Jintae Kim is the founder of Shared Digital Center, and he is also participating in the forum in Geneva to share his experience as social entrepreneur. Kim, 33, a Japan-born third-generation Korean, established the company and another start-up called Robo Co-op in 2021, after working for a major global consultancy firm. At Robo Co-op, refugees and single mothers work in teams of five to learn digital skills and then do contract IT work. Training and work are done all online, enabling people overseas to also participate as both instructors and workers.
“Refugees are often considered an economic burden for the host country, but we should see them as valuable global personnel,” Kim said.
The UNHCR estimates there were over 114 million people who had been forcibly driven out of their homes as of the end of September, and the situation is only getting worse with the conflict in Gaza from October.
Foreign Minister Yoko Kamikawa plans to attend the forum on Wednesday and call for “strengthening the unity and cooperation of the international community for improving the humanitarian situation,” according to the Foreign Ministry.
Japan is one of the UNHCR’s major donor countries, but the government takes a strict interpretation of the Convention Relating to the Status of Refugees. In 2022, a total of 3,772 people from 68 countries applied for asylum in Japan.
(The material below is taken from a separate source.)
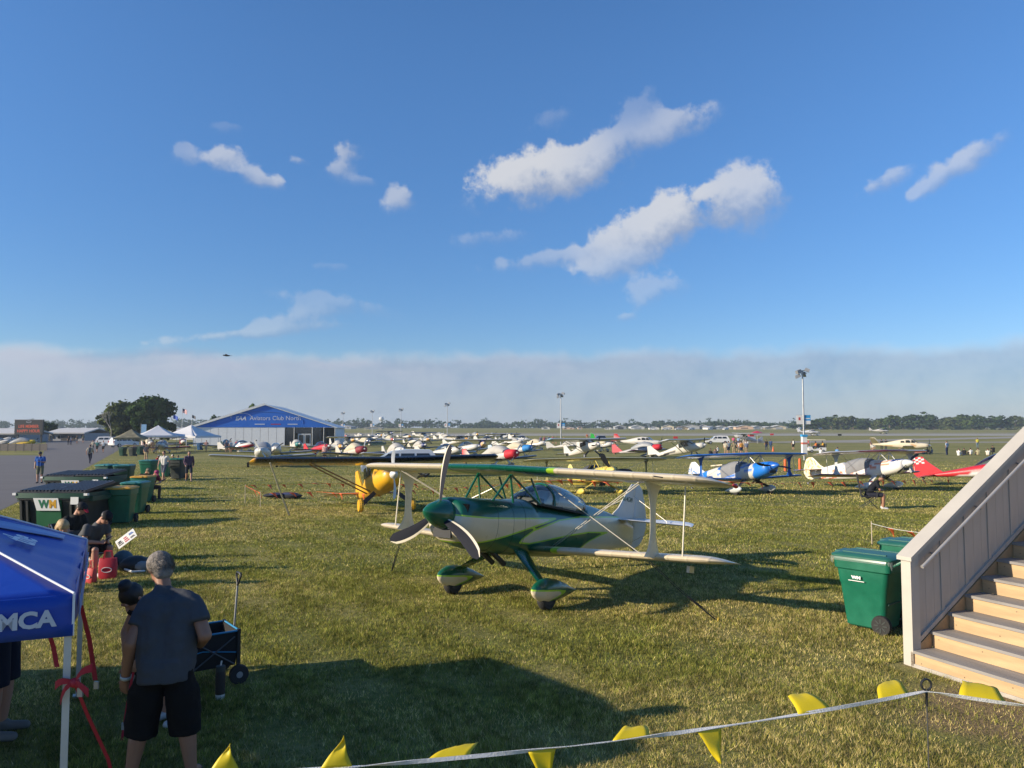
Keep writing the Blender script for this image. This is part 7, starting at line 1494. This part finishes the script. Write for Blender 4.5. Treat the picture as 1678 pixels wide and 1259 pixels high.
# --- yellow pennants in front of the camera
S1 = Vector((2.77, 5.25, 1.0)); S0 = Vector((-2.6, 3.9, 1.0)); S2 = Vector((6.4, 4.75, 1.0))
def yellow_rope():
    T = thing('pennant_rope', 'white rope with large yellow pennants crossing low in front of the camera', 'pennant rope', S1); Y = bpy.data.materials.new('pennant_yellow'); Y.use_nodes = True; t = NT(Y.node_tree); Y.node_tree.nodes.clear()
    d = t.n('ShaderNodeBsdfPrincipled'); d.inputs['Base Color'].default_value = (.80, .64, .02, 1); d.inputs['Roughness'].default_value = .45; tl = t.n('ShaderNodeBsdfTranslucent'); tl.inputs[0].default_value = (.8, .64, .03, 1); ms = t.n('ShaderNodeMixShader'); ms.inputs[0].default_value = .3; t.put(ms.inputs[1], d.outputs[0]); t.put(ms.inputs[2], tl.outputs[0]); ou = t.n('ShaderNodeOutputMaterial'); t.put(ou.inputs[0], ms.outputs[0])
    RP = mat('rope_white', (.62, .62, .60), .6, var=.1, scale=30, bump=.4, bscale=80)
    def pos(f): p = S1.lerp(S0, f); p.z -= 4*.115*f*(1-f); return p-S1
    def pos2(f): p = S1.lerp(S2, f); p.z -= 4*.12*f*(1-f); return p-S1
    def ribbon(fn, name):
        b = MB(); N_ = 120; rs = []
        for k in range(N_+1):
            f = k/N_; p = fn(f); tw = 1.2*math.sin(f*19)+f*4; d_ = (fn(min(1, f+.01))-fn(max(0, f-.01))).normalized(); u = d_.cross(Vector((0, 0, 1))).normalized(); v = u.cross(d_); a = u*math.cos(tw)+v*math.sin(tw); c = d_.cross(a); rs.append([p+a*.011+c*.0025, p-a*.011+c*.0025, p-a*.011-c*.0025, p+a*.011-c*.0025])
        b.rings(rs); b.build(name, RP, T, 30)
    ribbon(pos, 'rope'); ribbon(pos2, 'rope')
    def flag(fn, f0, wd, tip, fold, seed, trap=.0):
        a, c = fn(f0-wd), fn(f0+wd); mid = (a+c)/2; N_ = 10; M_ = 6; P = []
        for i in range(N_+1):
            f = i/N_
            for k in range(M_+1):
                g = k/M_; base = a.lerp(c, g); tp = mid.lerp(base, trap)+Vector(tip); p = base.lerp(tp, f); p += Vector((.003*math.sin(7*f+seed), .015*math.sin(f*5+g*4+seed)*f, fold*math.sin(math.pi*f)+.004*math.sin(9*g+seed)*f)); P.append(p)
        b = MB(); b.add(P, [(i*(M_+1)+k, i*(M_+1)+k+1, (i+1)*(M_+1)+k+1, (i+1)*(M_+1)+k) for i in range(N_) for k in range(M_)]); o = b.build('pennant', Y, T, 60); md = o.modifiers.new('t', 'SOLIDIFY'); md.thickness = .002
    W_ = .0155
    flag(pos, .800, W_, (.02, .03, .145), .0, 1); flag(pos, .695, W_, (.03, .04, .15), .0, 2); flag(pos, .583, .022, (.10, .15, .02), .015, 3, .55); flag(pos, .483, W_, (.02, -.02, -.23), .0, 4); flag(pos, .382, .022, (.05, .17, .01), .02, 5, .5); flag(pos, .290, W_, (.05, -.05, -.19), .0, 6, .1); flag(pos, .155, .022, (-.05, .16, .055), .02, 7, .62); flag(pos, .047, .022, (.04, .16, .05), .02, 8, .6)
    flag(pos2, .095, .040, (.06, .15, .06), .025, 9, .62); flag(pos2, .24, .04, (.06, .13, .06), .02, 10, .4)
    st = MB(); st.tube([(0, 0, .0), (0, 0, -1.05)], .0045, 6); st.build('stake', mat('stake_steel', (.10, .10, .10), .5, .5), T)
    MB().tube([(0, 0, -.10), (0, 0, .0)], .0085, 8).build('stake_sleeve', BLACK, T); MB().tube([(.033*math.sin(a), 0, .042-.036*math.cos(a)) for a in np.linspace(.15, 6.1, 24)], .0075, 6).build('stake_loop', BLACK, T)
yellow_rope()

# ================================================================== BLUE CANOPY, HALF LOWERED
def blue_canopy():
    C_ = Vector((-3.06, 5.45, 0)); u = Vector((-.887, -.462, 0)); v = Vector((-.462, .887, 0)); w = 3.0
    T = thing('pop_up_canopy', 'blue canopy with white letters, half lowered on its legs, nearest at left', 'canopy', C_, math.atan2(-.462, -.887)); T.rotation_euler = (0, 0, math.atan2(u.y, u.x))
    # local x runs along u; local y along -v (turned so that the frame is right handed)
    V = lambda x, y, z: Vector((x, -y, z))
    FB = mat('canopy_blue', (.012, .062, .40), .42, var=.05, scale=1.2, bump=.25, bscale=5, spec=.4); WH = mat('canopy_letter_white', (.60, .62, .68), .5, var=.02); PW = mat('canopy_piping', (.80, .80, .80), .5, var=0); PB = mat('canopy_pale_blue', (.24, .34, .62), .5, var=.03); LG = mat('canopy_leg', (.62, .60, .56), .4, .2)
    z0, z1, zp, = 1.315, 1.60, 2.32; cn = [V(0, 0, z1), V(w, 0, z1), V(w, w, z1), V(0, w, z1)]; pk = V(w/2, w/2, zp); n = 22; r_ = random.Random(5)
    def panel(i, g, f):
        a, c = cn[i], cn[(i+1) % 4]; base = a.lerp(c, g); p = base.lerp(pk, f)
        nrm = (c-a).cross(pk-a).normalized(); nrm = nrm if nrm.z > 0 else -nrm
        p += nrm*(-.055*math.sin(math.pi*f)*math.sin(math.pi*min(1, max(0, g))) + .010*math.sin(9*g+4*f)*math.sin(math.pi*f) + .012*math.sin(26*g+2.0)*max(0, 1-f*3.2)*math.sin(math.pi*g)); return p
    for i in range(4):
        b = MB(); P = [panel(i, k/n, r2/n) for r2 in range(n+1) for k in range(n+1)]; b.add(P, [(r2*(n+1)+k, r2*(n+1)+k+1, (r2+1)*(n+1)+k+1, (r2+1)*(n+1)+k) for r2 in range(n) for k in range(n)]); o = b.build('roof_panel', FB, T, 60); md = o.modifiers.new('t', 'SOLIDIFY'); md.thickness = .004
        # hip seam piping
        MB().tube([panel(i, 0, f) + Vector((0, 0, .004)) for f in np.linspace(0, 1, 16)], .009, 6).build('seam_piping', PW, T)
        a, c = cn[i], cn[(i+1) % 4]; d = (c-a).normalized(); nrm = d.cross(Vector((0, 0, 1))); ctr = V(w/2, w/2, 0); nrm = nrm if nrm.dot(Vector((a.x, a.y, 0))-ctr) > 0 else -nrm
        b = MB(); P = []
        for r2 in range(4):
            for k in range(25): g = k/24; P.append(a.lerp(c, g)+Vector((0, 0, -(z1-z0)*r2/3))+nrm*(.012*math.sin(g*17+r2*.6)*r2/3+.004))
        b.add(P, [(r2*25+k, r2*25+k+1, r2*25+k+26, r2*25+k+25) for r2 in range(3) for k in range(24)]); o = b.build('valance', FB, T, 60); md = o.modifiers.new('t', 'SOLIDIFY'); md.thickness = .004
        MB().bar(a+Vector((0, 0, 0))+nrm*.008, a+Vector((0, 0, -(z1-z0)))+nrm*.008, .016, .016).build('corner_piping', PW, T, 0)
        if i == 0: front = o; fn = nrm
        if i == 3: side = o
    # front valance letters, read left to right from outside: local x runs right to left
    ft = frame(V(0, 0, (z0+z1)/2)+fn*.026, (-1, 0, 0), (0, 0, 1))
    for ch, xx in (('Y', .500), ('M', .385), ('C', .268), ('A', .160)): text(ch, .152, 'lettering', WH, front, ft @ Matrix.Translation((-xx, -.012, 0)), .003, bold=.006, sx=1.05)
    # side panel: 'the' and the pale band along the rear hip
    i = 3    # corner (0,w) back to (0,0)
    O = panel(3, .5, .36); ex = (panel(3, .40, .36)-panel(3, .60, .36)).normalized(); ey = (panel(3, .5, .42)-panel(3, .5, .30)).normalized(); nz = ex.cross(ey)
    if nz.z < 0: ex = -ex; nz = -nz
    M_ = frame(panel(3, .46, .30)+nz*.045, -ex if False else ex, ey); text('the', .36, 'lettering', mat('canopy_the_white', (.80, .80, .82), .5, var=0), T, M_, .002, bold=.005)
    b = MB(); P = []; N_ = 20
    for k in range(N_+1):
        f = .12+.78*k/N_; p = panel(3, 0.0, f); q = panel(3, .10/(1-f*.55), f); wd = 1.0
        P += [panel(3, min(.5, .075/(1-f*.9)), f)+nz*.02, panel(3, min(.6, (.075+.085)/(1-f*.9)), f)+nz*.02]
    b.add(P, [(2*k, 2*k+1, 2*k+3, 2*k+2) for k in range(N_)]); o = b.build('pale_band', PB, T, 60); md = o.modifiers.new('t', 'SOLIDIFY'); md.thickness = .003
    # small print band on the side valance, seen edge on
    for k in range(9): MB().box(V(-.032, .3+k*.28, (z0+z1)/2), (.004, .17, .12)).build('valance_print', PB, side if False else T, 0)
    # legs and truss
    for x, y in ((.03, .03), (w-.03, .03), (w-.03, w-.03), (.03, w-.03)):
        MB().box(V(x, y, .72), (.045, .045, 1.44)).build('leg', LG, T, 0); MB().box(V(x, y, .012), (.09, .09, .024)).build('foot_plate', STEEL, T, 0)
    for a, c in ((V(.03, .03, 1.5), V(w-.03, .03, 1.5)), (V(.03, w-.03, 1.5), V(w-.03, w-.03, 1.5)), (V(.03, .03, 1.5), V(.03, w-.03, 1.5)), (V(w-.03, .03, 1.5), V(w-.03, w-.03, 1.5))): MB().bar(a, c, .02, .03).build('truss_bar', LG, T, 0)
    return C_, u, v
CC, cu_, cv_ = blue_canopy()
# red webbing straps: bow on the near leg with a long tail, one hanging from the eave, one held
RW = mat('red_webbing', (.42, .012, .03), .6, var=.1, scale=20)
def strap(label, pts, w=.028, bow=None, buckle=None):
    t = thing('webbing_strap', label, 'strap', pts[0]); o = Vector(pts[0]); b = MB()
    rs = []; P = [Vector(p)-o for p in pts]
    for i, p in enumerate(P): tw = .5*math.sin(i*1.1); s = Vector((math.cos(tw), math.sin(tw), 0))*w/2; nn = Vector((-math.sin(tw), math.cos(tw), 0))*.0015; rs.append([p+s+nn, p-s+nn, p-s-nn, p+s-nn])
    b.rings(rs); b.build('webbing', RW, t, 30)
    if bow is not None:
        for k, (dx_, dz_) in enumerate(((-.13, -.02), (.12, .10), (.10, -.07), (-.09, -.12))):
            c0 = Vector(bow)-o; q = MB(); q.rings([[c0+Vector((dx_*f, -.03*math.sin(f*3), dz_*f+.03*math.sin(f*3.1)))+Vector((0, .004*sy, .026*sz*(.5+f*.6))) for sy, sz in ((1, 1), (1, -1), (-1, -1), (-1, 1))] for f in (0, .25, .5, .75, 1)]); q.build('bow_loop', RW, t, 30)
        MB().ell(Vector(bow)-o, (.035, .03, .035), 10, 6).build('knot', RW, t)
    if buckle is not None: MB().box(Vector(buckle)-o, (.035, .02, .06)).build('buckle', STEEL, t, 0)
    return t
bw = CC+Vector((-.02, .02, 1.0))+(Vector((.06, -.05, 0)))
strap('red webbing tied in a bow round the near canopy leg, tail running down', [bw, bw+Vector((.04, .10, -.25)), bw+Vector((.12, .25, -.62)), bw+Vector((.17, .33, -.98))], .024, bow=bw, buckle=bw+Vector((.03, .02, -.07)))
e1 = CC+cv_*1.1+Vector((.02, 0, 1.30)); strap('red webbing strap hanging from the right eave of the blue canopy', [e1, e1+Vector((.06, .03, -.28)), e1+Vector((.11, .05, -.62))], .035, buckle=e1+Vector((.12, .05, -.66)))
e2 = CC+cu_*.16+cv_*.2+Vector((0, 0, 1.32)); strap('short red webbing strap behind the near canopy leg', [e2, e2+Vector((.03, .02, -.12)), e2+Vector((.06, .02, -.26))], .03)
hp_ = Vector((-3.38, 7.02, .62)); strap('red webbing strap dangling from the hands of the bending person', [hp_, hp_+Vector((-.03, -.02, -.2)), hp_+Vector((-.07, -.05, -.62))], .022, buckle=hp_+Vector((-.06, -.04, -.5)))
hp2 = Vector((-3.20, 7.0, .60)); strap('second red webbing strap beside the bending person', [hp2, hp2+Vector((0, 0, -.2)), hp2+Vector((-.03, 0, -.45))], .022)

# ================================================================== BIRD
p = AT(372, 583, 55); T = thing('bird', 'dark bird gliding low in the sky above the marquee', 'bird', p, R(200))
b = MB(); b.ell((0, 0, 0), (.22, .06, .055), 10, 6); b.ell((.22, 0, .02), (.07, .045, .045), 8, 5)
for s in (-1, 1): b.rings([[(.06-.02*f*f+c*(.11-.07*f), s*f*.48, .10*math.sin(f*2.2)-.05*f*f+d) for c, d in ((1, 0), (0, .008), (-1, 0), (0, -.008))] for f in (0.03, .3, .6, .85, 1)])
b.prism([(-.18, -.03), (-.34, -.07), (-.34, .07), (-.18, .03)], .012); b.build('body', mat('bird_feathers', (.10, .095, .09), .8), T)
During the year, a record 202 people were granted refugee status, and additional 1,760 people were allowed to stay in the country based on humanitarian considerations, according to Japan’s Immigration Service Agency.
Participants from civil society, including Khadiza and Kim, will showcase their efforts in Japan and communicate with delegations from other countries.
“Businesses in Japan tend to think that refugee issues are something that happens overseas, but refugees can contribute to the digitization and globalization of our society,” Kim said.